Exercise aim | Print exactly what the entries say, line by line, from the first line down to the one with "cam.rotation_euler = (R(90)", inclusive.

— BEGIN Data extract —

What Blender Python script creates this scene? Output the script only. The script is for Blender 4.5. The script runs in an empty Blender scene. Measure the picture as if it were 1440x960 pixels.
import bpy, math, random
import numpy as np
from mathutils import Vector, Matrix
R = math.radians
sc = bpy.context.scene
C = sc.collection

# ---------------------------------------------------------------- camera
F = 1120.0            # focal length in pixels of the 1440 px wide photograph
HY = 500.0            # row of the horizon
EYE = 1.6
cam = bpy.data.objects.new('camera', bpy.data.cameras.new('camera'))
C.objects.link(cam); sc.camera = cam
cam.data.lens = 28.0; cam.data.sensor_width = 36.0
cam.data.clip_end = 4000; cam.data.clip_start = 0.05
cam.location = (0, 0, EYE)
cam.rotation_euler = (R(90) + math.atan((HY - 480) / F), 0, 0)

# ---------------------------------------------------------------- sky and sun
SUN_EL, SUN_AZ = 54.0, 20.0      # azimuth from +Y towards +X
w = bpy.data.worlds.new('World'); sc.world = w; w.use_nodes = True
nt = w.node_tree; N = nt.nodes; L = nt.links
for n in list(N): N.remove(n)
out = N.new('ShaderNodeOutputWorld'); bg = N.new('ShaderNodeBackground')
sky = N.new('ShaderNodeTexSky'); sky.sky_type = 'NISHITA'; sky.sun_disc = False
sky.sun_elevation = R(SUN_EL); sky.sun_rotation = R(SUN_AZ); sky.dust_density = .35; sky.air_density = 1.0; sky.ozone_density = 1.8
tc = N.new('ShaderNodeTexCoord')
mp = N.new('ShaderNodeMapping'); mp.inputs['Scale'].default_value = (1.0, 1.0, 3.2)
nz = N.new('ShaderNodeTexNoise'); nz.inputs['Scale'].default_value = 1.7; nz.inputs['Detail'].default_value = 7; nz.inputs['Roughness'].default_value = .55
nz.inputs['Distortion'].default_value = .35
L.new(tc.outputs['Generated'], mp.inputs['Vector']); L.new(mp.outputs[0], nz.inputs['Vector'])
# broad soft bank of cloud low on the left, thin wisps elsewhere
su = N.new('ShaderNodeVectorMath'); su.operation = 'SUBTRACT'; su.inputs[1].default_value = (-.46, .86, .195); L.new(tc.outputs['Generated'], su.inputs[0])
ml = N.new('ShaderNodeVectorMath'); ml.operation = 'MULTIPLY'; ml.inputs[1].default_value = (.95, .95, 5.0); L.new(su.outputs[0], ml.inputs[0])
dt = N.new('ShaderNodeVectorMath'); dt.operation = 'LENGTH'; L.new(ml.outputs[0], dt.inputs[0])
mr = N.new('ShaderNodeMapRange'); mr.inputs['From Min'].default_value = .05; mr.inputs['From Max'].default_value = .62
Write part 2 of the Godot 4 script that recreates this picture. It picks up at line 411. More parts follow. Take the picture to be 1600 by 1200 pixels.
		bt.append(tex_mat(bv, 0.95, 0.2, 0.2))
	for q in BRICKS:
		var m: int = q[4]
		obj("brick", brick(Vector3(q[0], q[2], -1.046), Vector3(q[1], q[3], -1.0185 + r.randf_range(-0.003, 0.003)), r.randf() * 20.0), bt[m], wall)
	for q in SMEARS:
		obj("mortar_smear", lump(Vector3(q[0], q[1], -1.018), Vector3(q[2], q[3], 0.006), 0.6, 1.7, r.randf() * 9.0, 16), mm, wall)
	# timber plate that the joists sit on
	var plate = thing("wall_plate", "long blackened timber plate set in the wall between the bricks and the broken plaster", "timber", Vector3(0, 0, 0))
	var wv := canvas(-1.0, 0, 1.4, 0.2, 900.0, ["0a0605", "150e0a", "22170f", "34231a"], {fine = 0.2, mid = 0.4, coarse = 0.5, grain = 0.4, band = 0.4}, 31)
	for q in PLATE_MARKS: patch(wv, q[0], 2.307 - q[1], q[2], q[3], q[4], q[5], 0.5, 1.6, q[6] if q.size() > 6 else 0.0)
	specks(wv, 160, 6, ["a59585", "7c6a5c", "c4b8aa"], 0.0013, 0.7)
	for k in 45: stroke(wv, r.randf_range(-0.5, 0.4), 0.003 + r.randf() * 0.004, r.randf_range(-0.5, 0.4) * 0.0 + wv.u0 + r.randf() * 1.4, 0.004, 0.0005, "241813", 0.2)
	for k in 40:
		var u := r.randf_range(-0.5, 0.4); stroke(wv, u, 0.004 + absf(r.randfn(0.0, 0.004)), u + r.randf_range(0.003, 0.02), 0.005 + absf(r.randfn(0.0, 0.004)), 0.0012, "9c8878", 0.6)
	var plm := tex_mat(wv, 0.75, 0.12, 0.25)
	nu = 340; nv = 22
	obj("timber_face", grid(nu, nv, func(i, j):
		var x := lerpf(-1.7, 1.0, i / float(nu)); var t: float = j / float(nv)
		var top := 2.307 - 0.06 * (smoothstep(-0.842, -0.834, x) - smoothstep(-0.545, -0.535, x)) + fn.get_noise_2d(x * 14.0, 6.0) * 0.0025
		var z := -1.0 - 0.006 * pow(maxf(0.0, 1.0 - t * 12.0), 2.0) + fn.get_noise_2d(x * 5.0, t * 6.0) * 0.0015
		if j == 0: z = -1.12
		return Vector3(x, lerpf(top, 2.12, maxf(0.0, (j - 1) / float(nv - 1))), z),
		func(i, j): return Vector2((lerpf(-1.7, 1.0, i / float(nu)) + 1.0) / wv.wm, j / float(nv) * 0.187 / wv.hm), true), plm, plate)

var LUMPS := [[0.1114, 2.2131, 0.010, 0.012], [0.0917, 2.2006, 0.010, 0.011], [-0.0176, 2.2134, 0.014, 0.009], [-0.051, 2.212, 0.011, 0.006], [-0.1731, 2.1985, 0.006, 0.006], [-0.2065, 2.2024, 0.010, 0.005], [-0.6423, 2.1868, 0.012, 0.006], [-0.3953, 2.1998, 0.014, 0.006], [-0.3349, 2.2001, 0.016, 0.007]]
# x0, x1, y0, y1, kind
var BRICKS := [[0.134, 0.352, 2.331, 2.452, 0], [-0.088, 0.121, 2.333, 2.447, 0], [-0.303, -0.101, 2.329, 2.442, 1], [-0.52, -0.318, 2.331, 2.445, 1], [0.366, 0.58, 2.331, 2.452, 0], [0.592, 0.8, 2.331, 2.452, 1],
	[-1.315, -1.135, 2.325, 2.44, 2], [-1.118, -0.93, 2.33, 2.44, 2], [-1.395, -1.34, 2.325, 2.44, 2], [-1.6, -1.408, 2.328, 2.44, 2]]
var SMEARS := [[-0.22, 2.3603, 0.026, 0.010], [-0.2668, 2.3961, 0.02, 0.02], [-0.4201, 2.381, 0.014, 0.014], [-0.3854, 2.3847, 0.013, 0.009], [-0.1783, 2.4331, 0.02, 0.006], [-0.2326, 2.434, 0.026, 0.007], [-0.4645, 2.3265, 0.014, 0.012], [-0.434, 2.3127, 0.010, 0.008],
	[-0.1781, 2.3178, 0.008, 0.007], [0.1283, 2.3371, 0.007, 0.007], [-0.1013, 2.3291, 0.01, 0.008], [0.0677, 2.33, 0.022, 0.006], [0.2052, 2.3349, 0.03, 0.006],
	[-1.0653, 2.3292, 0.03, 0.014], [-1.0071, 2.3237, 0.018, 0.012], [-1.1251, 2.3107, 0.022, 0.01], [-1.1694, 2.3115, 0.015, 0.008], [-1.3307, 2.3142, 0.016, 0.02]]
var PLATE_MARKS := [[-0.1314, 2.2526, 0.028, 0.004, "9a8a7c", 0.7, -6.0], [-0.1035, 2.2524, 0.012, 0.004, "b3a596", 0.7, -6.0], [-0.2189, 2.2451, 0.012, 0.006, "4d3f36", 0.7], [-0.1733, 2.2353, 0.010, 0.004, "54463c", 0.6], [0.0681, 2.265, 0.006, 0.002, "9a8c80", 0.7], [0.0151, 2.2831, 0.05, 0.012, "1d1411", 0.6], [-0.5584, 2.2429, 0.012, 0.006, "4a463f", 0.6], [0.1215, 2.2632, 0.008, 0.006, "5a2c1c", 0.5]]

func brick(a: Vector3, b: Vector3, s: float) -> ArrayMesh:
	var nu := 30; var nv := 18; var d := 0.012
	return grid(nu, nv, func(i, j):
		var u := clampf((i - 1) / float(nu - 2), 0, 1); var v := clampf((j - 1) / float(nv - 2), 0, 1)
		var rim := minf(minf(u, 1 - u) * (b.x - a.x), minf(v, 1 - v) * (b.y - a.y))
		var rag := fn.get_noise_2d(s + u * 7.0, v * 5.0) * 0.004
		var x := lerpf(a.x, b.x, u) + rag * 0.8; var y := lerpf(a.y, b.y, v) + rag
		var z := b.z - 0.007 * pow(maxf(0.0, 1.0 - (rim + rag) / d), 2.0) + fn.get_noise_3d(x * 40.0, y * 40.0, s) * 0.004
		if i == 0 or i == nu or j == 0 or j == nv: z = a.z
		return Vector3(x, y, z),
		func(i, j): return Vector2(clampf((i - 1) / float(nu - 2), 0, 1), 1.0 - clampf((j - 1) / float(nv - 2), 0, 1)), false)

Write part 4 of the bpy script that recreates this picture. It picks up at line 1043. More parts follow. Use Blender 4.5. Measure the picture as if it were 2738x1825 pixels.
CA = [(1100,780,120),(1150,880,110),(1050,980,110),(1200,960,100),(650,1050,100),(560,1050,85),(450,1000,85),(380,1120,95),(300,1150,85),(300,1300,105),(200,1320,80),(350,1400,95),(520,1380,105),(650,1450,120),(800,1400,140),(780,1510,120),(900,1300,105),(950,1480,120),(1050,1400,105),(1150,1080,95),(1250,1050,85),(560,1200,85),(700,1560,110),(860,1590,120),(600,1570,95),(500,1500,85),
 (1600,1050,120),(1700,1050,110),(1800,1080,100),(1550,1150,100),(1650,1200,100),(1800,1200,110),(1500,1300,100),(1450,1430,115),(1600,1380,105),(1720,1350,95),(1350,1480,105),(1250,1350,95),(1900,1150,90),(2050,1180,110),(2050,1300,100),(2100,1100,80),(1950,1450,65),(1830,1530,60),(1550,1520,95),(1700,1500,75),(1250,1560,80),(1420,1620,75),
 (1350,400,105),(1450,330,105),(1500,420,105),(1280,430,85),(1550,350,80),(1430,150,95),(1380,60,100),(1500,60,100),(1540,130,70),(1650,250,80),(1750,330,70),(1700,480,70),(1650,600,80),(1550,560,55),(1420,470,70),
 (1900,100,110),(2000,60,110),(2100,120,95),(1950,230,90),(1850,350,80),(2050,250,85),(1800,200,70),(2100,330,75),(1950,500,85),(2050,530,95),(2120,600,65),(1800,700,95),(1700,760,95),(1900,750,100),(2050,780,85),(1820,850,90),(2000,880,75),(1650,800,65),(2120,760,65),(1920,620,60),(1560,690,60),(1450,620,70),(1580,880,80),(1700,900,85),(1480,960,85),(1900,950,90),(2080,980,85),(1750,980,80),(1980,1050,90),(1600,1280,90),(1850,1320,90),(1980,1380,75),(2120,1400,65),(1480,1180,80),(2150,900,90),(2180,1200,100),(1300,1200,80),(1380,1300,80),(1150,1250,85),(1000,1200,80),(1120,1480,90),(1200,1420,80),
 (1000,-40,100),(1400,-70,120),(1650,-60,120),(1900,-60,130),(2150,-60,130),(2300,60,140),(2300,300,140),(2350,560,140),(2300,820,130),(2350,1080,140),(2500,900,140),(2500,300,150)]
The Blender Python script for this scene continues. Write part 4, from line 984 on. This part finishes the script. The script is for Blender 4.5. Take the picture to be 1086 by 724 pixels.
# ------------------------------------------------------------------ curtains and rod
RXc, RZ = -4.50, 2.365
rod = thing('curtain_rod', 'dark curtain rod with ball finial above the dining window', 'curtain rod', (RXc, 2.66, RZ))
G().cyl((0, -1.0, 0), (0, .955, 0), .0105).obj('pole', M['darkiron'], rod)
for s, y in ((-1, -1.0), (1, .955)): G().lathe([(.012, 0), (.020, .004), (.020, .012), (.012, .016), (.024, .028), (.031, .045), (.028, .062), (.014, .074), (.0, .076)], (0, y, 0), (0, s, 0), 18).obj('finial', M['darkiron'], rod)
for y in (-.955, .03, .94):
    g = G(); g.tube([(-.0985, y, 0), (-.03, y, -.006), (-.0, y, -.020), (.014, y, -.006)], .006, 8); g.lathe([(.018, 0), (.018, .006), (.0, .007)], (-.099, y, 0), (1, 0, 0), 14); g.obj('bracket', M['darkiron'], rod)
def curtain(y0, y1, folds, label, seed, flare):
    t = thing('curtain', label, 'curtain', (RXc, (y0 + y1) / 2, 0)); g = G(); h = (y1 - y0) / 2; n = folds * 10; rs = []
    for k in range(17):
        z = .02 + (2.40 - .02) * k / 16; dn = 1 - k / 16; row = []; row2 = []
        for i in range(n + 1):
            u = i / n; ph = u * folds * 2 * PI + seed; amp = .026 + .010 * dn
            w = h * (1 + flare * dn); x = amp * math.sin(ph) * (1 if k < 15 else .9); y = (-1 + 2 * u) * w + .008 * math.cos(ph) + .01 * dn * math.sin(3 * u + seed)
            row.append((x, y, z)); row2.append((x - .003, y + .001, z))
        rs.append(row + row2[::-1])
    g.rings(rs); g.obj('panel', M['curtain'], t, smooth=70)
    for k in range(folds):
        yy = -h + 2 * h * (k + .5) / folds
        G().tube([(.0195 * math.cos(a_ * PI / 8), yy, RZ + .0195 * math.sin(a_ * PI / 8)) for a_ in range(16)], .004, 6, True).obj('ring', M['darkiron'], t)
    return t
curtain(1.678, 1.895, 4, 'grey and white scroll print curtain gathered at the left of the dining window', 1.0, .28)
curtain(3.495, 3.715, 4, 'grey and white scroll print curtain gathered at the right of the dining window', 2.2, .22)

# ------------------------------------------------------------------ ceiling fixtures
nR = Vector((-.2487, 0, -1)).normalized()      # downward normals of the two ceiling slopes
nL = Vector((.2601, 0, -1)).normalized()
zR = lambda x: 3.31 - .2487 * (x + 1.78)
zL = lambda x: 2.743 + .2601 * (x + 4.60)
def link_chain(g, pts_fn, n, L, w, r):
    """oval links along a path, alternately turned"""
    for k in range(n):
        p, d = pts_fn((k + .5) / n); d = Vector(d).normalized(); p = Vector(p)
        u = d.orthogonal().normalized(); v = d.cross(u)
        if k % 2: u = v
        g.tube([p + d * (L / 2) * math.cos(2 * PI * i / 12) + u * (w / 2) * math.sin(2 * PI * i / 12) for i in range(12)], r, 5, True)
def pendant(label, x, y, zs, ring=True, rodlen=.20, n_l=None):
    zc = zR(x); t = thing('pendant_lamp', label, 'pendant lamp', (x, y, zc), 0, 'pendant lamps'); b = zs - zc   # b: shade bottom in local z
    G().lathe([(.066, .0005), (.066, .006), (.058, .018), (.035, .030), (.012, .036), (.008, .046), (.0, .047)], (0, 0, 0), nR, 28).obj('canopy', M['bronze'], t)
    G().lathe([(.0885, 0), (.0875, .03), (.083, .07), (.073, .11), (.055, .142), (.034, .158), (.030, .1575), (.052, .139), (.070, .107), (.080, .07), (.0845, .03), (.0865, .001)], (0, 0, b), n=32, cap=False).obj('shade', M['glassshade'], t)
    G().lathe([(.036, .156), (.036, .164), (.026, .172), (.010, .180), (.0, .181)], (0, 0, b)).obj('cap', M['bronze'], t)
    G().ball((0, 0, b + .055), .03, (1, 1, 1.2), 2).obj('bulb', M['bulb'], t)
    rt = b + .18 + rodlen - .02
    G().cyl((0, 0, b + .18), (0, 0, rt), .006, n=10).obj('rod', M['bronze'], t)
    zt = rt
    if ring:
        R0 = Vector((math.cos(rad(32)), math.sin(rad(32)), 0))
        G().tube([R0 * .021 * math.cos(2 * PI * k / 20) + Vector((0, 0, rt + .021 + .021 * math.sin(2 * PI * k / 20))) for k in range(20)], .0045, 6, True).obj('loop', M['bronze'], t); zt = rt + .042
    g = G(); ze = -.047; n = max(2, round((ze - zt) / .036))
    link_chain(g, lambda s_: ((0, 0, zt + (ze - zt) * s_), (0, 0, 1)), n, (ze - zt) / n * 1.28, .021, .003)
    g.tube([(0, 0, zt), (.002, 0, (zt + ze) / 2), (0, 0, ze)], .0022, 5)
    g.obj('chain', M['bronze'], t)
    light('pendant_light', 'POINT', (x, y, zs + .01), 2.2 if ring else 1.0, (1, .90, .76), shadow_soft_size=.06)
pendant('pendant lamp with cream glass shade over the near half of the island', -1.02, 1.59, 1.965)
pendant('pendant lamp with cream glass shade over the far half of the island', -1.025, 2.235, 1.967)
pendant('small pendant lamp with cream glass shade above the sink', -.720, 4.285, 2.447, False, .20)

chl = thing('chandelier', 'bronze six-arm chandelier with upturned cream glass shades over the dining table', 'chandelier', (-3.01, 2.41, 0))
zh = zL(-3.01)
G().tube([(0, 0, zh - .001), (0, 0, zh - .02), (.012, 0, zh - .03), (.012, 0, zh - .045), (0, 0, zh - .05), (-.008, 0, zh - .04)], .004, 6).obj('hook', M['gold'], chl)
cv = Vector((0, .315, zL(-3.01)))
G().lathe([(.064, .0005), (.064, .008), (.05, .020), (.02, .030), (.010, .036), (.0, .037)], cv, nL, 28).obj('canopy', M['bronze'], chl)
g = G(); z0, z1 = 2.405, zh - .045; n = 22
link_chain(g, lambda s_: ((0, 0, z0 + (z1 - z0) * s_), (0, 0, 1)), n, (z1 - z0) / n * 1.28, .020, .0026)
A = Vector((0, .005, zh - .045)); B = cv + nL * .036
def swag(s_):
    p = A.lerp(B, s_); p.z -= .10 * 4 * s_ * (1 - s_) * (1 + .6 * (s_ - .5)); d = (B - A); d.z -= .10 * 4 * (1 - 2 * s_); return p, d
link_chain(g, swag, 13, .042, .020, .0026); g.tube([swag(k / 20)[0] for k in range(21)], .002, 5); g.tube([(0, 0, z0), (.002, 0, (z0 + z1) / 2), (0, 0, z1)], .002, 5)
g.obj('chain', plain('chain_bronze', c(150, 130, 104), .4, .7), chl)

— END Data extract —

Result of the exercise |
What Blender Python script creates this scene? Output the script only. The script is for Blender 4.5. The script runs in an empty Blender scene. Measure the picture as if it were 1440x960 pixels.
import bpy, math, random
import numpy as np
from mathutils import Vector, Matrix
R = math.radians
sc = bpy.context.scene
C = sc.collection

# ---------------------------------------------------------------- camera
F = 1120.0            # focal length in pixels of the 1440 px wide photograph
HY = 500.0            # row of the horizon
EYE = 1.6
cam = bpy.data.objects.new('camera', bpy.data.cameras.new('camera'))
C.objects.link(cam); sc.camera = cam
cam.data.lens = 28.0; cam.data.sensor_width = 36.0
cam.data.clip_end = 4000; cam.data.clip_start = 0.05
cam.location = (0, 0, EYE)
cam.rotation_euler = (R(90) + math.atan((HY - 480) / F), 0, 0)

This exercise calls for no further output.